Coming out of hiding
as a Christian

By Roger Ferlo

What are you looking for? It’s a question that tends to get asked in Episcopal churches this time of year, when we gear up for what we quaintly call Inquirers’ Classes in hopes of swelling our numbers a bit with new recruits. The answers are as various as the people who find their way into the rector’s study, once they manage to negotiate their lonely passage past the vast sea of backs that greets them at the parish coffee hour . “What are you looking for?” we want to ask, knowing full well that more often than not the answer is “I’m not sure.” My experience over the years leading many such classes is that the answer people are trying to articulate is not “I am looking for something” but rather that “Something—someone—is looking for me.” It’s an unsettling place to be.

Like the seekers (and the sought) in our Inquirer Classes, Jesus asked a lot of questions too. People tended to listen closely when he asked them, if only because his questions almost invariably put them on edge, left them scrambling for answers. Who is neighbor to the wounded man? Who would cast the first stone? Whose face is on that coin? Will you lay down your life for me? Where have you laid the body? What are you looking for?

I’ve always admired the presence of mind that allowed two of Jesus’s earliest followers to answer this last probing question with another question. The story gets told in the first chapter of John’s gospel, which tends to be read in church this time of year. You would think that they might have answered him this way: I’m looking for answers. I’m looking for secret knowledge. I’m looking for ways to improve my life, to lose weight, to get a degree, to feel needed, or to feel loved, or to stop hating myself, or to feel vindicated, or to escape my life, or to make money, or to find someone to love, or be on the right side ant the right time when everything hits the fan and I’m left to pick through the pieces.

But that’s not what happens in the story. When Jesus approached two potential inquirers to ask them what they were looking for, what they said was not “I am looking for X, or Y, or Z.” They instead answered his question with another question: “Where are you staying?” Now this is an incredibly foolish response. They know almost nothing about this man, and what they did know about him meant that to ask where he was staying was to ask for trouble. They had just heard John the Baptist call him the Lamb of God. Given what they knew about sacrificial lambs, they should have been running for cover. Because the Lamb of God will by definition be wounded, sacrificed, destroyed, and anyone who stays the course with the Lamb will be wounded, sacrificed, destroyed as well.

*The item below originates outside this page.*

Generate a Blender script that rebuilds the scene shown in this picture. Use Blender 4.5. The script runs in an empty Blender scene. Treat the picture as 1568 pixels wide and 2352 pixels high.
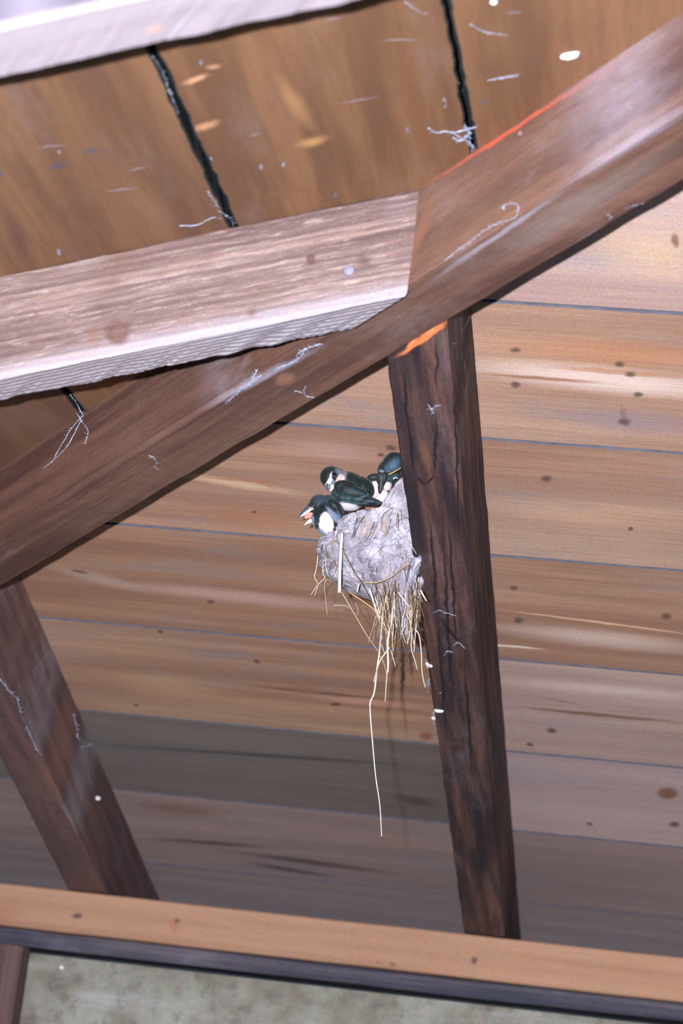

So much for the quaint safety of a rector’s Inquirers’ Class. To enter the place where Jesus dwells means to answer a summons not to self-improvement or self-actualization, but to a world of risk and pain and the fear of loss, and at the same time to claim that it’s there, in that world, that you will find a peace that passes all understanding. To seek Jesus where Jesus stays, where Jesus lives, is to come out of hiding—to take the risk of loving yourself, and loving your neighbor, even your neighbor who hates you. To come to Jesus where Jesus lives is to enter the public realm.

Of course, given the idiocies that pass for Christian thinking in political speeches these days, entering the public realm as a Christian is the last thing any of us might want to do. But coming out of hiding as a Christian doesn’t necessarily make you a right-wing Republican. When this story got told in church this past Sunday, it coincided by sheer coincidence with the commemoration of Martin Luther King. Martin Luther King was a lot of things to a lot of people, and at this late date his memory has been mythologized and sterilized and romanticized past all recognition. But he knew how to answer Jesus’ question—he knew what it meant to come out of hiding as a Christian. He knew what it meant to be sought. What are you looking for, Martin? I’m looking for justice. Where do you seek it? I seek it here, now, with you, in this time and in this place, in the name of the God who does not know black from white, rich from poor, except when the difference betokens the sin of injustice, and then with the Lamb of God broken and sacrificed and resurrected I will make no peace with oppression.

We know a lot now about Martin Luther King, in some ways too much, and in many ways too little. One thing we know for sure is that he made no claim to perfection. To respond to Jesus’ question the way he did was not to claim perfection—it was to guarantee that his every imperfection would be revealed. Imperfection of motives. Imperfection of desires. Imperfection of language. Imperfection of intention. How much easier to remain quiet, intimidated by the loudest voices claiming perfection for themselves, to answer the question “What are you looking for” with the standard religious response to which all of us fall prey, no matter where we position ourselves on the religious or political spectrum: “ I’m looking for what’s in it for me.”

That answer’s not good enough any more, as if it ever was. To visit Jesus where Jesus lives, even the smallest act of boldness—parrying one racist remark, countering one xenophobic rant, standing up for one impoverished child, offering just one alternative to the self-centered anger and fear-mongering and scapegoating that bedevils American religion as much as American politics–even the tiniest act of grace will reveal what Jesus called God’s kingdom as it breaks in upon us.

What else in the end is worth looking for?

The Rev. Dr. Roger Ferlo is Professor of Religion and Culture, Associate Dean and director of the Institute for Christian Formation and Leadership at Virginia Theological Seminary.